Por mucho que digamos que el Estado español es no confesional, hay una inveterada tendencia a confundir problemas políticos con debates teológicos. Lo hemos comprobado una vez más por las reacciones que han suscitado las palabras del ministro de Defensa, Federico Trillo, al ser preguntado en Múnich si le crearía un dilema de conciencia apoyar una intervención militar en Irak mientras que Juan Pablo II se muestra contrario a la guerra. Según cuentan las agencias, Trillo reconoció que Juan Pablo II, como líder espiritual, «tiene todo el derecho a intentar una conciliación» y deseó que ojalá tenga éxito. No obstante, advirtió que las medidas a tomar corresponden a la ONU, que con su resolución 1.441 da una última oportunidad a Sadam de cumplir sus compromisos internacionales o atenerse a graves consecuencias. La ONU, agregó, es la «institución que encarna hoy la doctrina tradicional de la Iglesia sobre la paz y la guerra justa». Por tanto, concluyó, «como católico, no me causa ningún problema de conciencia» mantener una postura a favor de la intervención militar.

Cabría esperar que esta postura «no confesional» fuera comprendida por todos los que en otras materias -de costumbres o de bioética- acusan al PP de ser los «acólitos» de los obispos, aunque no empleen argumentos religiosos. Sin embargo, voces que en otras ocasiones exigen que un católico se olvide de su fe para actuar en política, se escandalizan ahora de que el ministro de Defensa no diga al Papa «¡a sus órdenes!». Hasta algunos moralistas expertos en tranquilizar a los fieles que «en conciencia» creen que pueden disentir de algún aspecto incómodo de la doctrina católica, se han subido ahora al púlpito mediático para enarbolar citas magisteriales que exigirían a todo fiel católico estar en contra del ataque a Irak. De repente ese esencial pluralismo típico de nuestra sociedad se convierte en carril único.

Ciertamente, es fácil justificar una sola solución cuando las cuestiones se plantean en términos maniqueos. Pero la disyuntiva no es estar a favor o en contra de la guerra. ¿Quién no va a preferir la paz a la guerra? La promoción de la paz es un deber inexcusable de cualquier político, católico o no. El debate está en qué medios hay que poner para lograr un desarme efectivo de ese gobernante tan poco pacífico como ha demostrado ser Sadam y qué coste social entraña, para que el posible empleo de las armas no cause males más graves que los que se pretende eliminar. La voz y la acción de Juan Pablo II está advirtiendo que el riesgo de males mayores causados por la guerra obliga a agotar todos los demás recursos. Y todo político sensato haría bien en ponderar las razones del Papa.

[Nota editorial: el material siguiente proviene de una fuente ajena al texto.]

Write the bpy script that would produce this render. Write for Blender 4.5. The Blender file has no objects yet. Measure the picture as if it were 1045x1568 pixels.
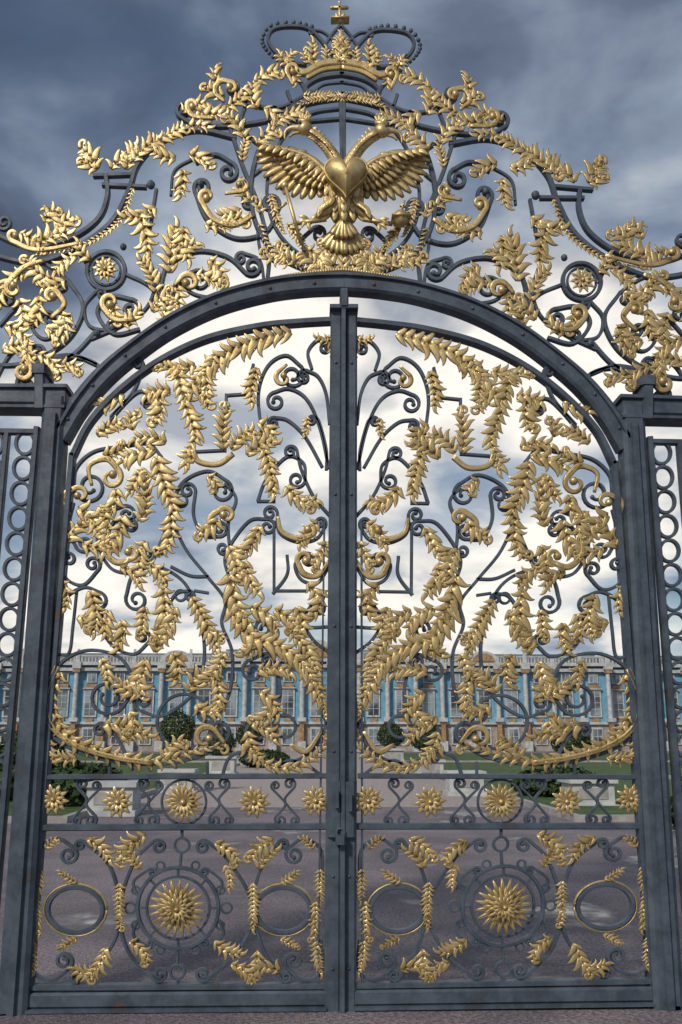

Desde el punto de vista político parece que hay razones suficientes para no apretar el acelerador de la guerra y dar más oportunidades a un acuerdo pacífico. Pero no hay que perder de vista que, también desde el punto de vista católico, la doctrina de la «guerra justa» no se mueve en el terreno de la casuística, sino del criterio prudencial. El propio Catecismo de la Iglesia Católica, tras exponer los criterios para una guerra justa, termina diciendo: «La apreciación de estas condiciones de legitimidad moral pertenece al juicio prudente de los responsables del bien común». Y ante problemas que exigen decidir con criterios prudenciales es legítimo que aparezcan distintas posturas. Para valorar la de Trillo no estaría de más conocer sus «Diez razones para la paz», expuestas en un artículo posterior en El País (15 de febrero).

Ante una cuestión tan grave como la guerra, es natural que cualquier político se pregunte en conciencia si se dan las condiciones para una guerra justa. Pero nadie puede decidir por él. Si respetamos la objeción de conciencia al servicio militar -cuando existe- es porque pensamos que no cabe imponer a otro las propias convicciones en asuntos que tienen que ver con el recurso a las armas.

Desde el punto de vista político, lo importante es que la decisión sea acertada, no los posibles problemas de conciencia del gobernante hasta llegar a ella. Los conflictos de conciencia de Trillo son asunto personal suyo, importante para él pero sin interés para el debate político. Dejemos las mociones de censura para el César, y la conciencia para el encuentro entre el hombre y Dios.